Pour conclure définitivement, je peux vous dire que ça marche, que c’est un travail énorme, qu’on peut avoir du monde dans ces processus. Les assises de Bobigny, c’est chaque fois entre 6.000 et 8.000 personnes de Bobigny, sur une population de 45.000 habitants, qui participent, personnellement j’y ai beaucoup appris sur ma ville, que c’es très efficace, que les gens sont intelligents et que c’est une façon nouvelle à partir de la ville de fabriquer du commun et d’une certaine façon de renouer avec le côté originel du communisme, cette capacité à construire du commun. Mais vraiment le postulat de départ, c’est de considérer que les citoyens sont conscients, intelligents et peuvent tout de suite changer la donne et donc l’élu que je suis n’est plus un représentants mais un interlocuteur passager qui essaie, à l’endroit où il est, de favoriser ce partage du pouvoir, cette autogestion au quotidien.
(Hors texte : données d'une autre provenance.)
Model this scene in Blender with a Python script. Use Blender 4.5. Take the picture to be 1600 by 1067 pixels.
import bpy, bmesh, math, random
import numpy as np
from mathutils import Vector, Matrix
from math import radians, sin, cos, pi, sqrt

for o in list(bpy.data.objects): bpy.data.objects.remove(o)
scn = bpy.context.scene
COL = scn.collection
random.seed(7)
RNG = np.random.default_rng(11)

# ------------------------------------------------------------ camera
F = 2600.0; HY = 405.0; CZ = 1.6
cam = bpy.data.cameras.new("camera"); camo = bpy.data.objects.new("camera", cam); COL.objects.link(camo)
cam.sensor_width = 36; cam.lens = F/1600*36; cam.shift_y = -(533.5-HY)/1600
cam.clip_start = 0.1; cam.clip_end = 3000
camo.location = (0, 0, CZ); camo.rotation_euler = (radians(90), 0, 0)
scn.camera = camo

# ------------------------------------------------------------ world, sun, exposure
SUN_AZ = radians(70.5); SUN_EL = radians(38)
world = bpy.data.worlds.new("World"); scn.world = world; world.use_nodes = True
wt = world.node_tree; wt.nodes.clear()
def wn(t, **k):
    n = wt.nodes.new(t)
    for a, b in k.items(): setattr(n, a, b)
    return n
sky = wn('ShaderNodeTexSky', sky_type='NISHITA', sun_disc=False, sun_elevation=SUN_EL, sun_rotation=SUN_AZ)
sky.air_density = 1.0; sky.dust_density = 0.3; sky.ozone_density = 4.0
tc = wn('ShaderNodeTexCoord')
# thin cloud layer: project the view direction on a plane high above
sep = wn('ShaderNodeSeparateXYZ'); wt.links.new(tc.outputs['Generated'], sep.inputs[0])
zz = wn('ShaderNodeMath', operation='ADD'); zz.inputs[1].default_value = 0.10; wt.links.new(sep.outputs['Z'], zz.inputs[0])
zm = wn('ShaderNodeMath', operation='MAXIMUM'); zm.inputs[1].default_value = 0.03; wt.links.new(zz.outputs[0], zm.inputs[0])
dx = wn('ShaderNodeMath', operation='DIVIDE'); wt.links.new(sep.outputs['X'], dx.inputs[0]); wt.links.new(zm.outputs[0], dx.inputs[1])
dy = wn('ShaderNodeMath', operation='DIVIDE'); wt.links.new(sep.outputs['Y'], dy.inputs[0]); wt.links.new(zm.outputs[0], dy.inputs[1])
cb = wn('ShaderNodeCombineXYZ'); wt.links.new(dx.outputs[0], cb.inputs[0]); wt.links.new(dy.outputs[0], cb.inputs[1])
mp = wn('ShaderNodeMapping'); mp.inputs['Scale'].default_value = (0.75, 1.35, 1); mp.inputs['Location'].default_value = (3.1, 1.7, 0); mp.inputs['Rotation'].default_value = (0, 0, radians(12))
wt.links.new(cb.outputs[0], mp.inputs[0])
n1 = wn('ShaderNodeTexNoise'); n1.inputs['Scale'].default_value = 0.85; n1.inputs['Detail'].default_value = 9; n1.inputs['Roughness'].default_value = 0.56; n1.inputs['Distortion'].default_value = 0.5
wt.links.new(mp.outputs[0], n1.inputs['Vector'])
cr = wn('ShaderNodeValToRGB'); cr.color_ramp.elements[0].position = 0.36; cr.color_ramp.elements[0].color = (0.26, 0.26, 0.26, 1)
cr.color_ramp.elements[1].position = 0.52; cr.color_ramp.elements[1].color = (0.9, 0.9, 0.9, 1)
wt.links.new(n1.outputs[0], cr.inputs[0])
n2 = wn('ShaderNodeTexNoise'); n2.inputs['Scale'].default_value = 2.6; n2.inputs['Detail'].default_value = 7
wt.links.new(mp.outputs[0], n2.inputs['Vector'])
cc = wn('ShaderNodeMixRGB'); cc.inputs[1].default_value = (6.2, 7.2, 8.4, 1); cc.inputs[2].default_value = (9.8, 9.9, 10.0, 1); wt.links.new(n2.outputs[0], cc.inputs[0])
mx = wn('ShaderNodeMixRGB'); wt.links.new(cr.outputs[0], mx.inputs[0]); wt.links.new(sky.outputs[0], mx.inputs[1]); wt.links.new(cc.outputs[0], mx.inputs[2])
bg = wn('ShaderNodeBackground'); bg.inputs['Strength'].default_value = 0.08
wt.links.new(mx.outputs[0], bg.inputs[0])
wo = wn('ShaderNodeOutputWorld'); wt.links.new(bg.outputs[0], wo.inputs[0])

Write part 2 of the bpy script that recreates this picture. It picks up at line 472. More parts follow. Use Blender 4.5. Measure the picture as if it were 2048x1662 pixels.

Je peux vous dire que depuis que je suis maire, depuis que je fais de la politique, j’ai changé dans mon comportement, les techniciens de la fonction publique ont changé et les citoyens ont changé parce que évidemment c’est exigeant pour eux aussi. Je trouve que c’est un moyen très subversif et très radical de remettre en cause le capitalisme mondialisé, de construire un autre monde. Tout ça pour dire que je partage complètement cette conclusion : que l’autogestion, c’est avant tout une culture, comme cela a été dit dans la dernière phrase de l’intervention de Michel Fiant.